Au bout d’une dizaine d’années d’intense activité littéraire, Harry Laus a saisi l’occasion, à partir de 1962, de développer son goût pour les arts plastiques, en devenant successivement chargé de la rubrique correspondante dans divers quotidiens de Rio de Janeiro, notamment le Jornal do Brasil puis de la revue Veja, en relation étroite avec son amie la galériste Ceres Franco. Membre de l’Association Brésilienne et Internationale des critiques d’art, il a participé en 1971 et 1972 au jury de la Biennale de São Paulo.

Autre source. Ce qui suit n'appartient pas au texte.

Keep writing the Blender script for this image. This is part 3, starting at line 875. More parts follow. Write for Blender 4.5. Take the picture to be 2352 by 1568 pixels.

Il s’est retiré à partir de 1976 dans son État natal, où il a dirigé le musée de Joinville puis le M.A.S.C. (Museo de Arte de Santa Catarina). À ce poste, il a promu et rédigé le catalogue des artistes plasticiens catarinenses. La poursuite de son Journal, trois romans, un recueil de nouvelles sur le sujet de “l’amour banni” et un “documentaire autobiographique” marquent également cette dernière période de sa vie.

Une attention mélancolique à la fragilité humaine, fruit de la multiplicité de ses expériences de vie, l’exigence formelle de simplicité, et la sensibilité visuelle trace de son autre vocation artistique, caractérisent l’écriture de Harry Laus. En savoir plus.

Presse et librairies

Harry Laus met l’homme à nu et tente de saisir ses comportements, dans les moindres détails. Il pose le pinceau sur la faille et touche l’essentiel.
 Universalité, atemporalité, tout est là pour faire une grande œuvre.

Benoît Broyart, Le Matricule des Anges, juin-juillet 1998

On pense à Fernando Pessoa, au fantastique d’une Silvina Ocampo, aux jeux rusés du surréel de l’Argentine voisine, en lisant les nouvelles de M. Harry Laus, brésilien frotté d’Europe.
 Dans les interstices du réel, Harry Laus trouve sournoisement des folies, des absurdités, des farces. [C’est] un mathématicien du hasard, un scrupuleux de l’étrange, un manique du dérangement, de la folie progressive, de l’autre monde qui se déverse à grands flots sur celui-ci. Quand les écrivains du Brésil dansent et chantent, puisque c’est ainsi qu’on les montre, Harry Laus, ironique, monte la garde. Sentinelle du néant.